I think if you are coming from the engineering side, you might want to read up on sales. If the PM as mini-CEO of a product holds true where you work, the CEO mainly sets direction (for the product) and develops the business.
So sales (as in talking to customers) is really the part you may have less experience with. I think that exposure to real, imperfect, angry, complaining, confused, biased, excited customers is a good education in this. Your goal really is to interface the market/customers with the product/operations.
I'm a full stack that is now 'Product Engineer', so both PM and SE. My company moved me to that position from just an SE because I was having major disagreements with how Product Management was being handled in our team.
At first they put me to full time PM, then I wanted to get back to doing some code. I felt a bit lost as a full time PM at first, but after about 6 months, I'm getting used to it and suspect in the next year I'll be moving away from code as our product grows.
If you have the opportunity to do PM work in your current team, I highly recommend it.
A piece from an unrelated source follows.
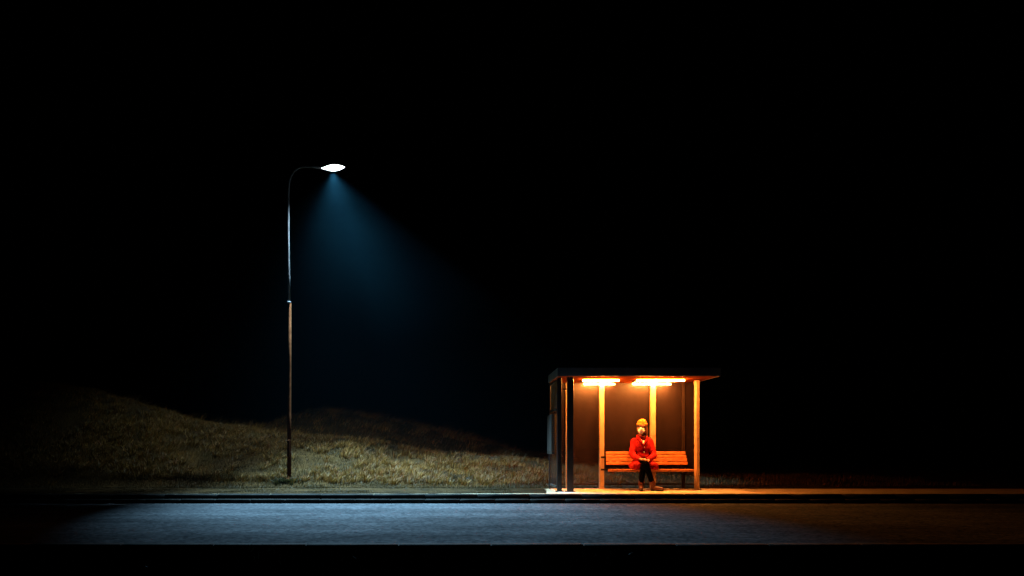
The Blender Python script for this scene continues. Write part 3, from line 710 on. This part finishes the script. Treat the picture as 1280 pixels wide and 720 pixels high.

So, would I hire a SE as a PM, I'd more likely hire the SE as a PE, or SE and try transitioning them if that is what they want. No guarantee they'd be good at it though.
Yes, there are a few things that you can do to help though. When I did this, I volunteered to be part of acquisition teams to work on PM-like activities and I also volunteered to take on some PM tasks from the PM team.
Assuming you are in ENG today, can you take on some work from the PM team? The easiest way is to do this is in your own organization.
You can take the pragmatic marketing certificate, but it is kinda expensive. I would also read all of the free info on the web.
I think if you are coming from the engineering side, you might want to read up on sales. If the PM as mini-CEO of a product holds true where you work, the CEO mainly sets direction (for the product) and develops the business.
So sales (as in talking to customers) is really the part you may have less experience with. I think that exposure to real, imperfect, angry, complaining, confused, biased, excited customers is a good education in this. Your goal really is to interface the market/customers with the product/operations.